Uganda: Walking With The People

The diocese of Moroto, in the north of Uganda, has around 400,000 inhabitants of whom just over half are Catholics living in ten parishes and served by thirty-six priests. Since 2014, the diocese has been led by a Comboni bishop, Damiano Guzzetti. He writes as follows.

The town of Moroto is becoming increasingly busy with all the coming and going of heavy lorries transporting the raw material for the cement factories in the south. The heavy work of the miners working in open-air quarries continues to expand. I visited the immense quarry where countless groups of people, including also women and children with their large hammers breaking up the large rocks scattered over the surface into small pieces.

They agree to do this work for a pittance, just to get some money to survive. The whole business is saddening and makes one feel so bad that one becomes angry at such injustice and exploitation. It is as if they had freely agreed to work like slaves.

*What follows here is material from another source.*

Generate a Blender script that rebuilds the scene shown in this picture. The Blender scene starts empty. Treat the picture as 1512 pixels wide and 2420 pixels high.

With the cooperation of the local parish priest and some Catholics, we got together and formed a committee to speak with the local authorities to obtain better, more humane working conditions and more just wages for those doing this work. We have already had two meetings with representatives of the cement factories but results have been poor. However, it is good to see that the community has not given in but wants to go ahead despite the difficulties.

We succeeded in stopping the sale of the illicit liquor freely available in the shops that tends to increase alcoholism.
At the same time, on Mount Moroto, close to the stone quarry, there is an enormous forest planted by the British in the fifties which experts consider essential to the protection of the ecosystem of the area and to halting the advance of the desert. Some people have seen that there is money to be made and have begun to seek permission to cut down the trees.
The diocese has taken the side of the local population and, up to now, we have succeeded in preventing the felling of the forest.

Another activity close to my heart is the “Minors Project”, to handle the problem of the many children from Karamoja who, driven by hunger, are brought by their parents or relatives to the capital Kampala and forced to beg. They spend the whole day, even up to two or three in the morning, at the side of the road with hands outstretched to passers-b, asking for a little money. They get no hot meals, cannot go to school, play, wash, feel protected and safe. The passers-by see them just as children from Karamoja, one of the poorest regions in northern Uganda.

The child beggars are boys from three to ten years of age and girls from twelve to fourteen, on the busiest roads of the capital where they are controlled by adult women. The boys approach the vehicles in the chaotic traffic on the streets of Kampala to beg from the drivers while the girls, with newborn babies on their backs, do much the same. Other children are put on the ground where they sit with outstretched arms for hours and hours, under the hot sun and in all weather. Add to this the fact that they live in poor tents on the outskirts of the city where the ground turns to mud when it rains. Obviously this is not life for anyone, whether child or adult.

All this has led us to create a Centre where the children can be protected and given something to eat, where they can be brought together in a place where they can realise they are children and not meant to be on the street. This is the aim of our Centre.